> _WHAT TO WORK ON_: Below this line is the material. Write out only its lines from the one containing "of the passage')" through the one containing "col.objects.link(lo); lo.parent = strip;", both kept, exactly.

> _EXCERPTED RECORDS_:
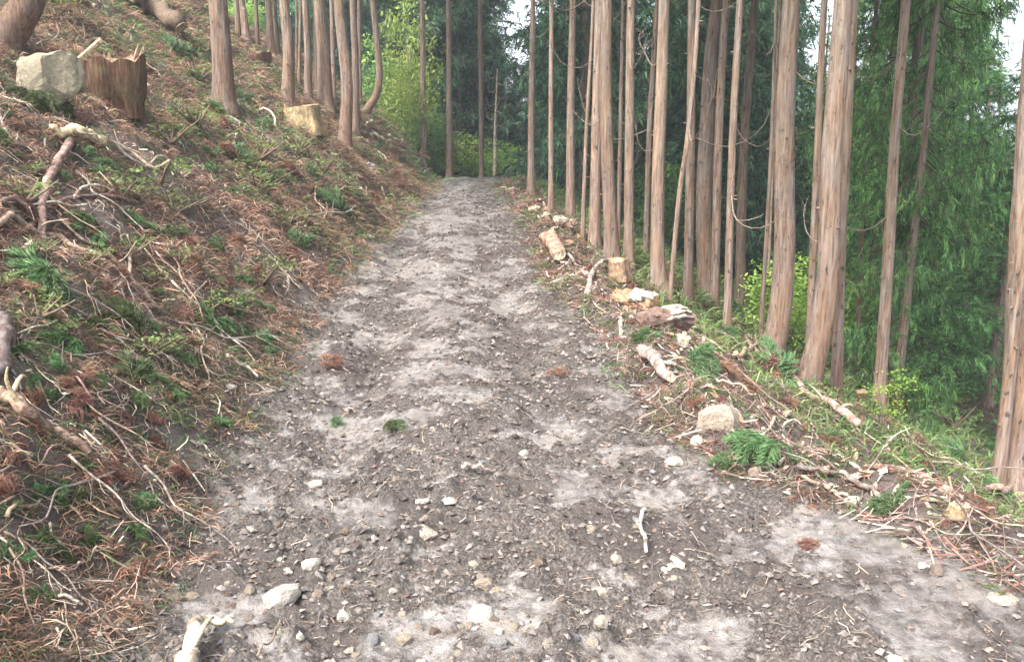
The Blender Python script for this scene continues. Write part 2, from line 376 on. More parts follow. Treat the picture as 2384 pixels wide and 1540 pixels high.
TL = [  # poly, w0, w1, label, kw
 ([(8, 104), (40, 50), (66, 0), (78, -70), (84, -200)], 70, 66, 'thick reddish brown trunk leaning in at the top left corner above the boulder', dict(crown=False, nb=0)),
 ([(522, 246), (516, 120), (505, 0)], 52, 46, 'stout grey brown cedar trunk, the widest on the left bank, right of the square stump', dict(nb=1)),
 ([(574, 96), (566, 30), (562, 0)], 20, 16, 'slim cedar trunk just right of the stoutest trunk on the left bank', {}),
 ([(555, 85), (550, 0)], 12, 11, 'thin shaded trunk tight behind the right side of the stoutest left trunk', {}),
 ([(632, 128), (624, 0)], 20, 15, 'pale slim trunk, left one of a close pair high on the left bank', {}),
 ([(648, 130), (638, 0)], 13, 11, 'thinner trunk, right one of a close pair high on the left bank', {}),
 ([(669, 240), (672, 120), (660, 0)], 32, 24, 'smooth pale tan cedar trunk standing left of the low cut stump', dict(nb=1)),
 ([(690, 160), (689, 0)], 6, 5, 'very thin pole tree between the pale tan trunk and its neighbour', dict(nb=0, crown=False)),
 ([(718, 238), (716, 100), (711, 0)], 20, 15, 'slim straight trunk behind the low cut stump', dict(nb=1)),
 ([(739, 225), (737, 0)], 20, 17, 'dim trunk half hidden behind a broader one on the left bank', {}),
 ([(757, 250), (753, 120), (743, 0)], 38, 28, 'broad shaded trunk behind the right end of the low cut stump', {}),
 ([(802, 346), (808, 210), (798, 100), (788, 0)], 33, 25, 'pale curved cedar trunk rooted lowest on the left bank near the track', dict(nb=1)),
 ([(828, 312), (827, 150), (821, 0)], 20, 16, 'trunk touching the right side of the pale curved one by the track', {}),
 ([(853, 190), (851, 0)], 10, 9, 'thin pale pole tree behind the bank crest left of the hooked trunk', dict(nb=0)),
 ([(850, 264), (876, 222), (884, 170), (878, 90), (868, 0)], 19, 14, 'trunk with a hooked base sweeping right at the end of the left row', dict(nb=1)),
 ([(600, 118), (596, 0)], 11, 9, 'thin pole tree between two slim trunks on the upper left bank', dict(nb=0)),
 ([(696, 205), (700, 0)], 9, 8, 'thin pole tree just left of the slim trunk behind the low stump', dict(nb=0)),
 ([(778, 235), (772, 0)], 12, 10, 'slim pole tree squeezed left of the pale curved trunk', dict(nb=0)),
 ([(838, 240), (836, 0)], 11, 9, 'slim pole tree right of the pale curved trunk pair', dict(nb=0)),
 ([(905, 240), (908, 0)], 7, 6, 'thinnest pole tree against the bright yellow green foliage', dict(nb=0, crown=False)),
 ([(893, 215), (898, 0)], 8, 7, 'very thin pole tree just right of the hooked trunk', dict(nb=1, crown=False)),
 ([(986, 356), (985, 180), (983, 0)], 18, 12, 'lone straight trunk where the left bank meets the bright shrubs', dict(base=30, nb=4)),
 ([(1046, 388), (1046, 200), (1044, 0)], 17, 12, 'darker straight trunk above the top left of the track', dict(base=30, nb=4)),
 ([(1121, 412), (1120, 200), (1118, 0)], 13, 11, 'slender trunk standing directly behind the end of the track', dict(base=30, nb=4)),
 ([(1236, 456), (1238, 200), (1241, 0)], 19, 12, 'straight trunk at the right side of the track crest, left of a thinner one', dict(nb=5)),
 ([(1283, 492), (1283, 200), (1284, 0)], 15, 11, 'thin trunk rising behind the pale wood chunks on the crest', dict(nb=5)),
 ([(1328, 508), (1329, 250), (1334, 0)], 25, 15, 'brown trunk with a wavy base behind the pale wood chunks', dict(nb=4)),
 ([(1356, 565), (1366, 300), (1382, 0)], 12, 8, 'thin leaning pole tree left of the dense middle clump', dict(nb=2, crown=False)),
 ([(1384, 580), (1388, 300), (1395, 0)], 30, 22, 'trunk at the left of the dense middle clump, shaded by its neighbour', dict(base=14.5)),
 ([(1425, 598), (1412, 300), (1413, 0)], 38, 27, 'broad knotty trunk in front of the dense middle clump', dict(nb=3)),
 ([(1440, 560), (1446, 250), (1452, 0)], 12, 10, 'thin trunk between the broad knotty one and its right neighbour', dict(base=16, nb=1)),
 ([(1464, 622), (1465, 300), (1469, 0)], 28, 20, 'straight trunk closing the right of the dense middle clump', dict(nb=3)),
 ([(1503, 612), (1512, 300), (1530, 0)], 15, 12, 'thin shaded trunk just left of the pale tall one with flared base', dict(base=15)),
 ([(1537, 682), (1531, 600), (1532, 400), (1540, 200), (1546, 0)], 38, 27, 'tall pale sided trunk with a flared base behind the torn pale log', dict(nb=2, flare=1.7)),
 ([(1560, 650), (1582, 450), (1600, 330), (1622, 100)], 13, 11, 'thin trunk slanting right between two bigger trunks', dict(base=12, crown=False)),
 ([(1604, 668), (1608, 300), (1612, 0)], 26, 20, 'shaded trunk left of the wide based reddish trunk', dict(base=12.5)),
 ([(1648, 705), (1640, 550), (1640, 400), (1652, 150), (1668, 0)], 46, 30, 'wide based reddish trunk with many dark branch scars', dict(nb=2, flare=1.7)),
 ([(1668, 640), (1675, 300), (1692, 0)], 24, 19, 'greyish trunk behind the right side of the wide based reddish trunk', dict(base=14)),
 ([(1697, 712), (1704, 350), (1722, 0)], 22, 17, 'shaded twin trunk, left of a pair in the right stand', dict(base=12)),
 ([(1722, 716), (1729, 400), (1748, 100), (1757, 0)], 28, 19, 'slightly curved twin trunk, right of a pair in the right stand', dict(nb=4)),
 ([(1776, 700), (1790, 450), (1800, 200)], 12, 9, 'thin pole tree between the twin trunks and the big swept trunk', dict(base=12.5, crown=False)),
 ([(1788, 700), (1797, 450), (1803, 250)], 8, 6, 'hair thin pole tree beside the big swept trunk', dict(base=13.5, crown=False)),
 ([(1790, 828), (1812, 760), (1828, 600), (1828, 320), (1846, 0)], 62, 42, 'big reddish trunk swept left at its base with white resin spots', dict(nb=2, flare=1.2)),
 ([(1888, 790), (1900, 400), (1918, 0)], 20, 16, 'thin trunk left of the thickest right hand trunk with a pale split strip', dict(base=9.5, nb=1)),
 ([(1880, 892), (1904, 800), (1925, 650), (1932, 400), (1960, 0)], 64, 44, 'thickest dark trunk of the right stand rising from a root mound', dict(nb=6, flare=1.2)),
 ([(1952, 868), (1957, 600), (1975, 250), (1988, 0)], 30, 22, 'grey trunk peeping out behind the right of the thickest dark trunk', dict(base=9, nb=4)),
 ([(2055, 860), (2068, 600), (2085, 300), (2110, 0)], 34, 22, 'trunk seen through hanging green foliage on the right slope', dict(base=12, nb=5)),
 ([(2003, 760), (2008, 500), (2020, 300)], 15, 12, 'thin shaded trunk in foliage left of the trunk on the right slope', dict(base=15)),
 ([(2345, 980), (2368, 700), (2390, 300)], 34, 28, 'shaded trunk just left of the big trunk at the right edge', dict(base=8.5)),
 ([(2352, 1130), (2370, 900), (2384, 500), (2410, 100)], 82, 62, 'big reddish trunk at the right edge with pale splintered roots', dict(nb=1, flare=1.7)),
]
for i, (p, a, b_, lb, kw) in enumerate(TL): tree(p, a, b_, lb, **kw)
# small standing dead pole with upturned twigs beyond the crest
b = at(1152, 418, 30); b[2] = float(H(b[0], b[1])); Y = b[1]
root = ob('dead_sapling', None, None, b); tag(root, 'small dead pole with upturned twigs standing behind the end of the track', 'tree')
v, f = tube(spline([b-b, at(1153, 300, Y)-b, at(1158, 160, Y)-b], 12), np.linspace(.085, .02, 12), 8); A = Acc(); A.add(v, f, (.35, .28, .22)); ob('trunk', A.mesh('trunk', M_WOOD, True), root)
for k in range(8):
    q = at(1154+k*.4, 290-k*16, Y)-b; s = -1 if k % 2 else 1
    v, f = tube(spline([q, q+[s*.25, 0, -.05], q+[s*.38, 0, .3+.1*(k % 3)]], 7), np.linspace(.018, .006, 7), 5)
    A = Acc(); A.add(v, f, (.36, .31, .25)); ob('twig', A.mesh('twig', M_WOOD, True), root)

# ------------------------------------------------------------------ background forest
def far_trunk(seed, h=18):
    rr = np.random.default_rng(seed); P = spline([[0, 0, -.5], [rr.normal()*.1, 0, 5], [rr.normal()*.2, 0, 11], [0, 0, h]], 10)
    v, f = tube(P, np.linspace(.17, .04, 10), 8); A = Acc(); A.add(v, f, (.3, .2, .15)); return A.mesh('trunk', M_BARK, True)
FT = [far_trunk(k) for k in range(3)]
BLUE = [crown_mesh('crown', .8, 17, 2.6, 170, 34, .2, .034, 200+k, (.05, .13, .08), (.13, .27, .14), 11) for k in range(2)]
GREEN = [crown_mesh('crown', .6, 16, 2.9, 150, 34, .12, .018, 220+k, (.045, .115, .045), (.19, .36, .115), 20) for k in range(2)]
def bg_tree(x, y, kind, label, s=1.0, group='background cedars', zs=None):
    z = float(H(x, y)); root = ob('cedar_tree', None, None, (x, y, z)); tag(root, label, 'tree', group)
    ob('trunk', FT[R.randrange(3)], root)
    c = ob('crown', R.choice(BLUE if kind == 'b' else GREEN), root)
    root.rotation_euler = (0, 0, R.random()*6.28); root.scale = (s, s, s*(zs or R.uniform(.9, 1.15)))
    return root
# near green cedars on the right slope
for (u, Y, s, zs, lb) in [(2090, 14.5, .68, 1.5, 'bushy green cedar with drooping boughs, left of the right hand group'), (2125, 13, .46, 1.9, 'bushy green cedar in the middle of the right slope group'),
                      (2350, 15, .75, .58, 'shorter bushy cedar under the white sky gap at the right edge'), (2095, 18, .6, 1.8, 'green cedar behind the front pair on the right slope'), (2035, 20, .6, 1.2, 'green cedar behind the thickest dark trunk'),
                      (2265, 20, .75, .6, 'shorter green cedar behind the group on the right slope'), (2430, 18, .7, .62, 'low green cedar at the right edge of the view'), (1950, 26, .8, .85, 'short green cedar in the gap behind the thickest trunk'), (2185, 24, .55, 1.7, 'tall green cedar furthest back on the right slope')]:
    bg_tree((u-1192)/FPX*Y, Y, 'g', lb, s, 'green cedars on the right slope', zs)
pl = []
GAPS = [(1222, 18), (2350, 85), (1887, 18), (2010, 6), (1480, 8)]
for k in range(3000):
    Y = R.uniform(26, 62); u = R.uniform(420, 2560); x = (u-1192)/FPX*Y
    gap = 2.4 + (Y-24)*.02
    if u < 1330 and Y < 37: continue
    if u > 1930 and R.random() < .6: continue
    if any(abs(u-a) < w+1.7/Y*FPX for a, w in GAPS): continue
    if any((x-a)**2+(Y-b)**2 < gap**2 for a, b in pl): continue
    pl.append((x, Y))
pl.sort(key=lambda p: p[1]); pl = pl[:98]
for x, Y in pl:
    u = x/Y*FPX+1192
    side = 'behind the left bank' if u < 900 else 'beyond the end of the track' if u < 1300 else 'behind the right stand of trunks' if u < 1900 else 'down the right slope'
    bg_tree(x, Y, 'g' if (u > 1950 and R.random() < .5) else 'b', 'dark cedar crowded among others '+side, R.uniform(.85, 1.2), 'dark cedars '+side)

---

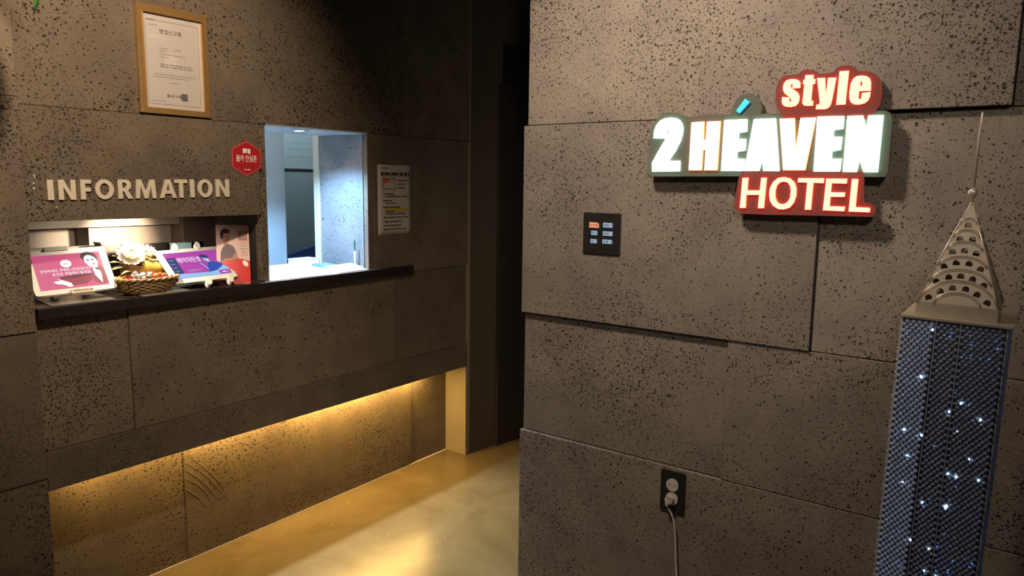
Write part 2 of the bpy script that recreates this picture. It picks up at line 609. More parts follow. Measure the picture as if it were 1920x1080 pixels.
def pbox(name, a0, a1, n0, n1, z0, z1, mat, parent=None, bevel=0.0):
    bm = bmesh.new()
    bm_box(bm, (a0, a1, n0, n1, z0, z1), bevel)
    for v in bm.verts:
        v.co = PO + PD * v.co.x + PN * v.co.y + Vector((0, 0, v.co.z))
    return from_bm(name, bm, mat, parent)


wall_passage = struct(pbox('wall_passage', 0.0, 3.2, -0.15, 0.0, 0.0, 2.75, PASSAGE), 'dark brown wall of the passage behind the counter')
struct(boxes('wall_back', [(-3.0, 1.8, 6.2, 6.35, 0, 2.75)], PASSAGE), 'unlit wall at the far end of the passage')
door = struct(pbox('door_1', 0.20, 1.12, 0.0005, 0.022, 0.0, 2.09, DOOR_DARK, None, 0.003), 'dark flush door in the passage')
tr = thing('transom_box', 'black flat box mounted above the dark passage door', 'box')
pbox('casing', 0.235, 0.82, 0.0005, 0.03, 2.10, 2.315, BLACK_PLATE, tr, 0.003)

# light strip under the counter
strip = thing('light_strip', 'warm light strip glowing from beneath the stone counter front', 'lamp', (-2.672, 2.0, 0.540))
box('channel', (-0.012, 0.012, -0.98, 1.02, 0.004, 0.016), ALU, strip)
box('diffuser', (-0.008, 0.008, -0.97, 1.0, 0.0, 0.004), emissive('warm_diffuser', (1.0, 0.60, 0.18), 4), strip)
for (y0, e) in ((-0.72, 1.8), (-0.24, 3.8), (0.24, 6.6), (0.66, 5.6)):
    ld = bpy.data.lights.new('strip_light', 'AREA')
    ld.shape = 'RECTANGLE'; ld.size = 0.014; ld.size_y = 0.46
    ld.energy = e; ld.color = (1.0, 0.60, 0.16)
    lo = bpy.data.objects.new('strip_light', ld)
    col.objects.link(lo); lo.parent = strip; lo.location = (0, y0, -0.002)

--

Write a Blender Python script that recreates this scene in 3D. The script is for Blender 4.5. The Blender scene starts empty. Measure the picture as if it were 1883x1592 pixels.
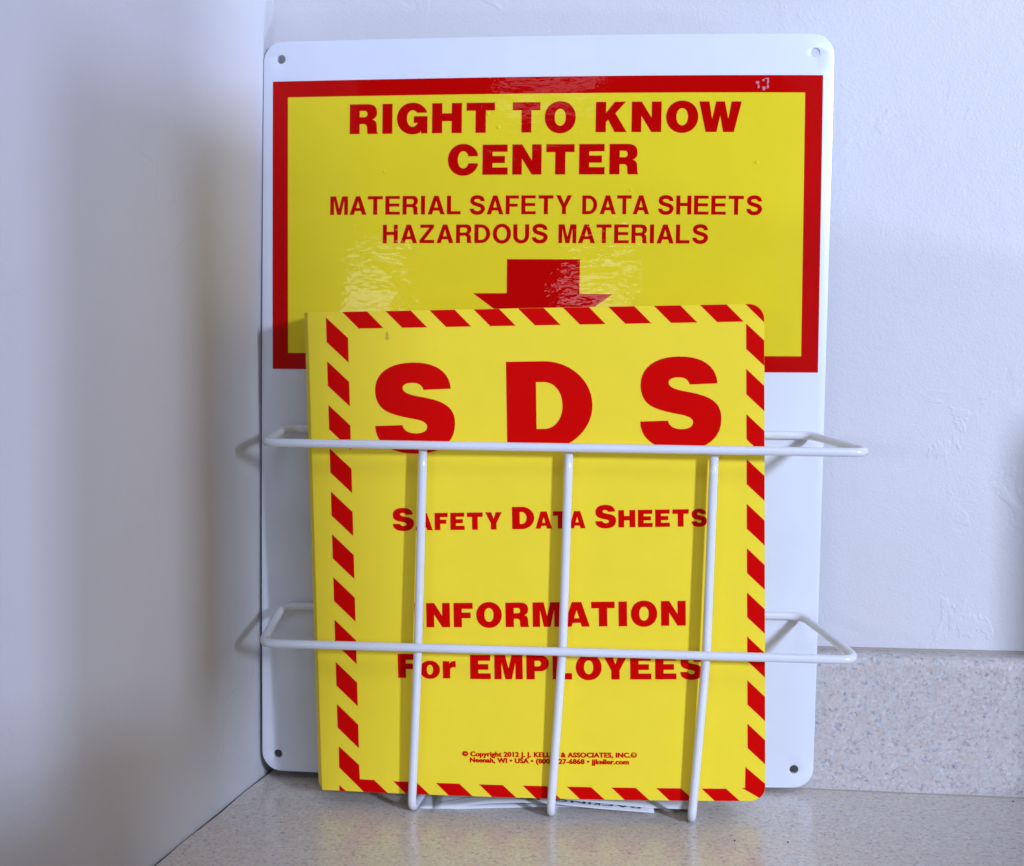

> _THE RESULT_:
struct(boxes('wall_back', [(-3.0, 1.8, 6.2, 6.35, 0, 2.75)], PASSAGE), 'unlit wall at the far end of the passage')
door = struct(pbox('door_1', 0.20, 1.12, 0.0005, 0.022, 0.0, 2.09, DOOR_DARK, None, 0.003), 'dark flush door in the passage')
tr = thing('transom_box', 'black flat box mounted above the dark passage door', 'box')
pbox('casing', 0.235, 0.82, 0.0005, 0.03, 2.10, 2.315, BLACK_PLATE, tr, 0.003)

# light strip under the counter
strip = thing('light_strip', 'warm light strip glowing from beneath the stone counter front', 'lamp', (-2.672, 2.0, 0.540))
box('channel', (-0.012, 0.012, -0.98, 1.02, 0.004, 0.016), ALU, strip)
box('diffuser', (-0.008, 0.008, -0.97, 1.0, 0.0, 0.004), emissive('warm_diffuser', (1.0, 0.60, 0.18), 4), strip)
for (y0, e) in ((-0.72, 1.8), (-0.24, 3.8), (0.24, 6.6), (0.66, 5.6)):
    ld = bpy.data.lights.new('strip_light', 'AREA')
    ld.shape = 'RECTANGLE'; ld.size = 0.014; ld.size_y = 0.46
    ld.energy = e; ld.color = (1.0, 0.60, 0.16)
    lo = bpy.data.objects.new('strip_light', ld)
    col.objects.link(lo); lo.parent = strip; lo.location = (0, y0, -0.002)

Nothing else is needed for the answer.